The wire was than (sic) worked for about two hours without the usual batteries, on the auroral current, working better than with the batteries connected. The current varied, increasing and decreasing alternately, but, by graduating the adjustment to the current, a sufficiently steady effect was obtained to work the line very well.

The New York Herald, on Sept. 5, reported on the phenomena and offered this reassurance:

Many timid and superstitious persons, even among the most enlightened classes of the community, are seriously apprehensive that the grand exhibitions of the northern lights, with which the skies have been nightly illuminated all last week, were portentous omens of some terrible event that is about to befall the world. It is an old superstition revived, or rather one that has never died out. From the most remote ages of human existence atmospheric phenomena have been always linked and connected, at least in imagination, with calamities.

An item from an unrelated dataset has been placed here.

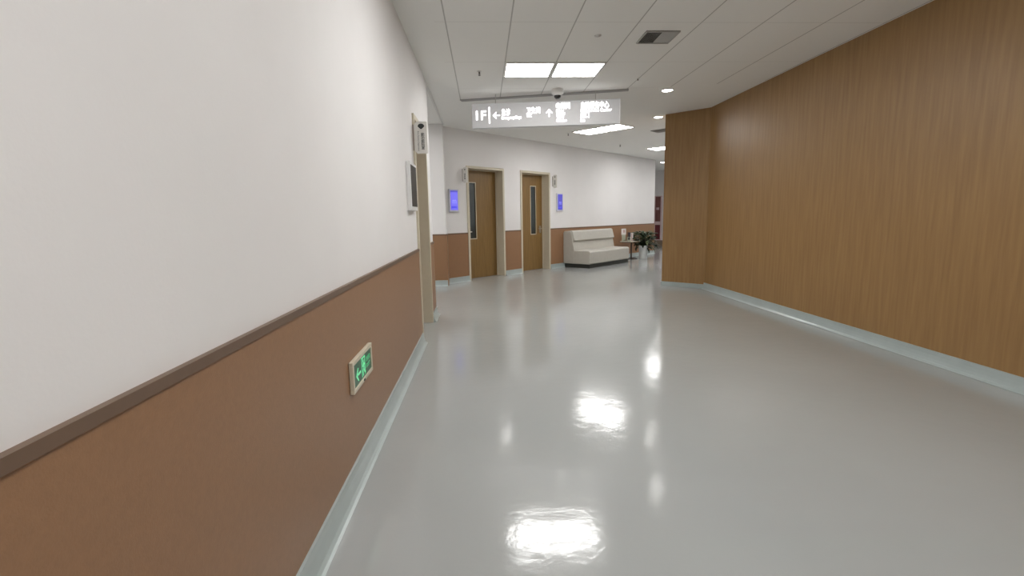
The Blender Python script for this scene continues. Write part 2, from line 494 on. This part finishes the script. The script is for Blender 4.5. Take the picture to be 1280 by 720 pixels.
dup(s0, (1.90, 11.1, CE), label='small sprinkler head just below the right end of the hanging sign')
dup(s0, (3.56, 12.95, CE), label='small sprinkler head on the ceiling between slanted light strip and sofa wall')
dup(s0, (2.09, 6.78, CE), label='small sprinkler head on the ceiling right of the near lit panels').scale = (0.6, 0.6, 0.45)
r = thing('smoke_detector', 'faint flat white disc on the ceiling above the right near lit panel', 'detector', (1.19, 5.2, CE))
bm = B(); lathe(bm, [(0, 0), (0.035, 0), (0.033, -0.008), (0, -0.010)], 24)
obj('detector_base', bm, 'whitem', r, smooth=True)
bm = B(); lathe(bm, [(0, -0.008), (0.017, -0.009), (0.012, -0.016), (0, -0.018)], 20)
obj('sensor_cap', bm, 'whitem', r, smooth=True)

# dome camera
r = thing('dome_camera', 'small dark dome camera under the ceiling just above the hanging sign', 'camera', (1.10, 7.32, CE))
bm = B(); lathe(bm, [(0, 0), (0.085, 0), (0.085, -0.055), (0.06, -0.08), (0.052, -0.085), (0, -0.085)], 32)
obj('camera_base', bm, 'whitem', r, smooth=False)
bm = B(); lathe(bm, [(0.05, -0.084)] + [(0.05 * math.cos(a * PI / 16), -0.086 - 0.05 * math.sin(a * PI / 16)) for a in range(0, 9)], 28)
obj('dome', bm, 'black', r, smooth=True)

# ------------------------------------------------------------------ hanging sign
PL = Vector((-0.125, 7.60, 0)); PR = Vector((2.005, 7.30, 0))
W = (PR - PL).length
rz = math.atan2(-(PR - PL).y, -(PR - PL).x)      # local +x = towards left end, +y = towards viewer
ZB, ZT = 2.645, 2.985
r = thing('hanging_sign', 'long pale hanging lightbox sign with white lettering 1F and arrows', 'sign', (PR.x, PR.y, ZB), rz)
Hs = ZT - ZB
bm = B(); box(bm, 0.012, W, -0.09, 0.0, 0, Hs)
hs = obj('sign_face', bm, 'acrylic', r, bevel=0.003)
bm = B(); box(bm, 0, 0.012, -0.095, 0.004, -0.003, Hs + 0.003)
obj('end_cap', bm, 'white_plastic', r)
for x in (0.35, W - 0.35):
    bm = B(); tube(bm, [(x, -0.045, Hs), (x, -0.045, CE - ZB)], 0.006)
    obj('suspension_rod', bm, 'steel', r)
# pixel columns of the photograph's sign measured in fractions of its length
fx = lambda px: W * (774.5 - px) / (774.5 - 590.3)
def zf(v): return Hs * v        # v from the bottom, 0..1
def T(name, s, px0, px1, v, size, m='letter', bold=0.0005):
    return text(name, s, size, r, m, front(fx(px0), 0.002, zf(v)), width=abs(fx(px0) - fx(px1)), bold=bold)
T('floor_number', '1F', 595.5, 608.3, 0.50, 0.185, bold=0.002)
bm = B(); box(bm, fx(613.2), fx(611.6), 0, 0.004, zf(0.17), zf(0.85)); obj('divider_line', bm, 'letter', r)
def arrow(px, v, ang, s):
    bm = B(); c, sn = math.cos(ang), math.sin(ang)
    def f(a, y, b): return (fx(px) - (a * c - b * sn) * s, y, zf(v) + (a * sn + b * c) * s)
    t = 0.13
    prism(bm, [(-1, -t), (0.75, -t), (0.75, t), (-1, t)], 0.001, 0.004, lambda p, q, a: f(p, a, q))
    for sg in (1, -1):
        prism(bm, [(1.0, 0), (1.0 - 0.2, sg * -0.2), (0.0, sg * 0.62), (0.0, sg * 0.95), (0.13, sg * 0.87)], 0.001, 0.0045, lambda p, q, a: f(p, a, q))
    return obj('arrow', bm, 'letter', r)
arrow(621.2, 0.50, PI, 0.052)
arrow(687.2, 0.52, PI / 2, 0.052)
T('lettering', '急诊', 627.8, 638.6, 0.595, 0.105)
T('lettering', 'Emergency Dept', 627.8, 652.5, 0.385, 0.06, bold=0.001)
T('lettering', '卫生间', 659, 676, 0.63, 0.10)
T('lettering', 'WC', 659, 665.5, 0.43, 0.06, bold=0.001)
T('lettering', '电梯间', 695.8, 713, 0.775, 0.10)
T('lettering', 'Elevator', 695.8, 705.5, 0.585, 0.055, bold=0.001)
T('lettering', '餐厅', 696, 706.8, 0.38, 0.095)
T('lettering', 'Canteen', 696, 708.8, 0.195, 0.05, bold=0.001)
T('lettering', '自助服务中心', 726.5, 760.5, 0.755, 0.11)
T('lettering', 'Self-service Center', 726, 764, 0.565, 0.058, bold=0.001)
T('lettering', '出口', 726, 736.5, 0.36, 0.09)
T('lettering', 'Exit', 726, 731.3, 0.165, 0.052, bold=0.001)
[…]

The Herald article describes a number of historical calamities attributed to displays of the aurora and eventually offers a suggestion of how to discover the true cause of the light show:

As philosophers are unable to solve the problem, why do not the aeronauts try it?…Suppose that…they would ascend in their balloons and try to get a glimpse of the foundation line of the aurora borealis. We recommend them to try it some of these evenings. They can at least give us grand descriptions of the prospects aloft, and perhaps enable us to decide the great question whether they are nothing more than silkeries of the skies.

As the Harrisburg telegraph operator who was thrown across the room could attest, solar flares and storms of a magnitude similar to the Carrington Event are far more than “silkeries of the skies.” They have the potential to cause significant disruptions to satellites, electrical grids, and computer systems. In July 2012 a Carrington-class solar superstorm narrowly missed the Earth, crossing our orbit at a point we had occupied only days before. Some estimates suggested areas of the country could have been left without power for a decade had the trajectories intersected.